Julie Hart Beers

Julie Hart Beers was born in 1835 in Pittsfield, Massachuetts. She was the sister of two important Hudson River School artists, James McDougal Hart (1828-1901) and William Hart (1823-1894). Taught by her brothers and her husband, also a painter, Beers became one of the first American-born women to gain recognition as an artist. She moved to New York in the late 1850s, and her works were widely exhibited through the latter part of the century in venues such as the Boston Athenaeum, Pennsylvania Academy of Fine Arts, and National Academy of Design. After the death of her first husband in 1875, the artist remarried and the couple moved to Metuchen, New Jersey. Beers’ art includes many intimate landscapes painted along the Hudson River and in various New England states, as well as fresh, colorful still lifes.

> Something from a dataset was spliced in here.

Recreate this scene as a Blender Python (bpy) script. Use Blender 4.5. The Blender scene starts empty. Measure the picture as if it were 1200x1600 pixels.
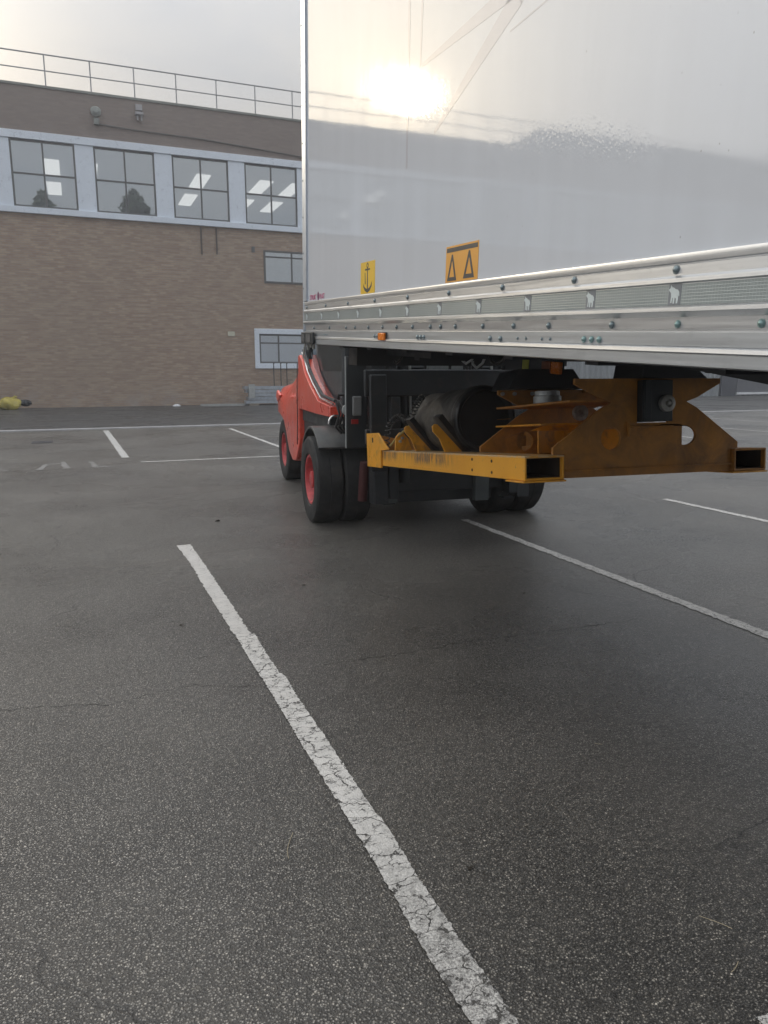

William Gerdts observed in his exhibition catalog, Women Artists of America, 1707-1964, that “Mrs. Julie Hart Beers Kempson became the only woman artist of the century to specialize in landscape. It is perhaps not surprising to find so few women landscapists, since the rigors of painting outdoors and the unseemliness of women engaging in this activity during the Victorian era acted as a deterrent” (1). Her talent and determination attests to her prominent position in nineteenth century American art.

1. William H. Gerdts, Women Artists of America 1707-1964 (Newark: Newark Museum, 1965), 8.